26. Dezember 2024 Alles muss raus!

Tunnelblick der Gefühle – Hören und Erinnern

An sich habe ich ja professionell mit Musik zu tun. Das heißt, ich beschäftige mich auf die eine oder andere Art mit ihr. Früher auch durch Selbermusizieren und -komponieren, jetzt mehr theoretisch und eher mit den Rahmenbedingungen.

Aber ich bin sehr früh zum Musikerleben gekommen: Geschwister und Eltern haben Musik gemacht, ich war der Kleinste und kam in diese Welt hinein. Bei Familienfesten wurde viel gesungen. Wir hatten auch Schallplatten und man durfte sie auch benutzen, also anhören, ohne den Papa um Erlaubnis zu bitten.

Nun gibt es da eine sehr merkwürdige Erscheinung. So wie ich beim Fernsehen, wenn jemand in schwindelerregender Höhe steht, ganz tief in meinem Körper eine Art Zuckung spüre, die mich beklemmt, so kommen bei bestimmten Musikstücken eigenartige Gefühle auf. So gestern Abend.

Zur Dienstarbeit habe ich meine Musikbibliothek durchforstet. Bruckner sollte nicht, Brahms-Sinfonien mussten nicht. Aber da war doch das Violinkonzert in D-Dur op. 77. Gleich mit den ersten Tönen sprach da eine Musikstimme zu mir. Eine, die ganz tief in meiner Erinnerung wühlte, in meiner Kindheit oder Jugend. Die Platte sehe ich unscharf vor mir: Christian Ferras mit den Berliner Philharmonikern unter Ferenc Fricsay, wenn ich mich recht erinnere. Da spülte die Musik was hoch, da kochte eine Erinnerung in mir, zuckend. Doch so, dass man nicht ganz einsinken wollte. In der Musikbibliothek war es ein anderes Orchester, ein anderer Violinist und ein anderer Dirigent.

Das spielt aber keine Rolle. Es ist der Brahms, das plötzliche Wiedererleben eines zufriedenen Lebens, der doch wesentlich frohen und glücklichen Jugendzeit. Aber eben nicht nur das. Die Intensität des Körpers. Einen ähnlichen Effekt gibt es auch beim Konzert von Tschaikowsky. Da aber ganz eng gebunden an die Aufnahme mit David Oistrach die im Haushalt stand.

Es ist wohl nicht nur die Musik, sondern diese besondere Musik mit den Violinkonzerten. Immerhin war es mein Traum in der fünften Klasse, einmal Tschaikowsky spielen zu können. Das Nonplusultra überhaupt.

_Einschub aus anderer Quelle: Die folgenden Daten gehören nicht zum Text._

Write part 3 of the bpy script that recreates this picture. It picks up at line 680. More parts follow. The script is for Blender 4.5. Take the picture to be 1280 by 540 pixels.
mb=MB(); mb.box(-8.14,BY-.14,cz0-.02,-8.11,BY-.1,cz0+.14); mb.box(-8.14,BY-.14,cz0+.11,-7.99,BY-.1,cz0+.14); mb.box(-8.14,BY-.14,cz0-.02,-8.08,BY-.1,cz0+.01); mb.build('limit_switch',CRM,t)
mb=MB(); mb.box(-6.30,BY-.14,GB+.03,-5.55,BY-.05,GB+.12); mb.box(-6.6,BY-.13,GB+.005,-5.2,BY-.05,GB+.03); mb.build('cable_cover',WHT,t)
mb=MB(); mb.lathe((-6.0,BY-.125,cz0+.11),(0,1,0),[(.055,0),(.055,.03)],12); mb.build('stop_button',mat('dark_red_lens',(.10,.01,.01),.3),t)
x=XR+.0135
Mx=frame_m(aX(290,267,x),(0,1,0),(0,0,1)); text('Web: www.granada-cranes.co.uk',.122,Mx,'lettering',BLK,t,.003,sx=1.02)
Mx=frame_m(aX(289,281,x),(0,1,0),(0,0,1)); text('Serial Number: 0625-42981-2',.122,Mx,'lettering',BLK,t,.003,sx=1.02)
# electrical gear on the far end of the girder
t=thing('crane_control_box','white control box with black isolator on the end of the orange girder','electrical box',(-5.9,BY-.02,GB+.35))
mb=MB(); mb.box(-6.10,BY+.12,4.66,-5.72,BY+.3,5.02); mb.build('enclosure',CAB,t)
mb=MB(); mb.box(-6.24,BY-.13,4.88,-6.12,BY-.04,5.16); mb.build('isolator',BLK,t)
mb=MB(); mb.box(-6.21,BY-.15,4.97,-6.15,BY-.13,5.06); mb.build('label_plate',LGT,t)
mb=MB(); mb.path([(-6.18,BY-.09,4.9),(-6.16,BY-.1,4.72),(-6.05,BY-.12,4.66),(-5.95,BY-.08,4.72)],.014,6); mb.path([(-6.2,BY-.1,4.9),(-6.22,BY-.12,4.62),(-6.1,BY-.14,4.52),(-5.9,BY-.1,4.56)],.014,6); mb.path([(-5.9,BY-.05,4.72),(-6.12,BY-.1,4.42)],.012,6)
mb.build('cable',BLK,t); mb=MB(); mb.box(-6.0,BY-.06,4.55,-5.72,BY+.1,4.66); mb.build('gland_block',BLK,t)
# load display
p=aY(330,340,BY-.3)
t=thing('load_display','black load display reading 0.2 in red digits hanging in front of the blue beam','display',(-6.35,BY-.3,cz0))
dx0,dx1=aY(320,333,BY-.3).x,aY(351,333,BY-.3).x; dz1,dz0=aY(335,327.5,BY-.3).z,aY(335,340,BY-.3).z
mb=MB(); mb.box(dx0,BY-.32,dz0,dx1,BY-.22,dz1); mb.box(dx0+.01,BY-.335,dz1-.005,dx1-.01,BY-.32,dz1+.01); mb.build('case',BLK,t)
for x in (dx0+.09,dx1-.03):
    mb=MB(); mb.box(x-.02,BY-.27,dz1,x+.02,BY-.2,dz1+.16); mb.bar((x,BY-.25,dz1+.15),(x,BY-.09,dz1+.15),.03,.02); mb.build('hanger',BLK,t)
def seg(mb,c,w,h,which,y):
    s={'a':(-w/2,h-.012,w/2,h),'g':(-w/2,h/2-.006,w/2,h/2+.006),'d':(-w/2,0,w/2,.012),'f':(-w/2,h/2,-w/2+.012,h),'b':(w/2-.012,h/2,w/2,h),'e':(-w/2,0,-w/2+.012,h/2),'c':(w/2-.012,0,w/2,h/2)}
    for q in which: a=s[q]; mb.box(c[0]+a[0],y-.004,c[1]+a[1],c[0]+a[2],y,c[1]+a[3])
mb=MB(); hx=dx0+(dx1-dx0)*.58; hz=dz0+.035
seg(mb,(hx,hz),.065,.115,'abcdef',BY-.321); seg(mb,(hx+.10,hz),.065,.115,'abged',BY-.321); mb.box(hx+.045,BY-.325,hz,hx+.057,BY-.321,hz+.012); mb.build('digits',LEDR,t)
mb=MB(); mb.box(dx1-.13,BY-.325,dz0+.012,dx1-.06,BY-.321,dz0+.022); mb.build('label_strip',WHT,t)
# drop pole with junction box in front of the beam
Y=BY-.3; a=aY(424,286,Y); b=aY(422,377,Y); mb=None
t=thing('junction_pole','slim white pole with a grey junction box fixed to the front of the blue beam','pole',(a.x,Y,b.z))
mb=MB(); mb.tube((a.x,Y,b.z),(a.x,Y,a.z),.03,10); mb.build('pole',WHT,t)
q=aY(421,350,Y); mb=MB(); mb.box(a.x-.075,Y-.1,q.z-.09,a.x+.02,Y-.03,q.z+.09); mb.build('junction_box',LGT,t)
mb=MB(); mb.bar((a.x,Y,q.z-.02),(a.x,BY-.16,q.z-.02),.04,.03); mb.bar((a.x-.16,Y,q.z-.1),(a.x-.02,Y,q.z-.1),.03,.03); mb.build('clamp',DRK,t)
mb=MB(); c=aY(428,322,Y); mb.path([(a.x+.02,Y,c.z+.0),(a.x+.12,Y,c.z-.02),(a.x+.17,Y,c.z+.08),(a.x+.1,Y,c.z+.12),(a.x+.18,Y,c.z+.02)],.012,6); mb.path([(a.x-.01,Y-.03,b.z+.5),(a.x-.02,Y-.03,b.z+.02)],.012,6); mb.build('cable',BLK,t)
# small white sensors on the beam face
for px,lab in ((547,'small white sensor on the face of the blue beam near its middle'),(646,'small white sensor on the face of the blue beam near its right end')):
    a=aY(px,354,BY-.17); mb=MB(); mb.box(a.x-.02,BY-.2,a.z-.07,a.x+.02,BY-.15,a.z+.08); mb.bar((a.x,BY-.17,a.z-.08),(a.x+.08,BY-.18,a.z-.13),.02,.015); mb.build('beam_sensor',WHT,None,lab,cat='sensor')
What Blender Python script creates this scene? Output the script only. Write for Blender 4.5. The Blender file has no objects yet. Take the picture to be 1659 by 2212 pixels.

Ich frage mich, wohin dieser Tunnel des Gefühls am Ende vielleicht zielen würde. Was wohl passieren würde, könnte ich mich da wieder ganz hineinfallen lassen. Aber mir scheint, dafür bedürfte es einer absoluten Sicherheit des Ichs, die nicht da ist. So bleiben denn die Fetzen der körperlichen Erinnerung, die mich daran erinnern, dass für Momente ein Gefühl der Freiheit möglich wäre.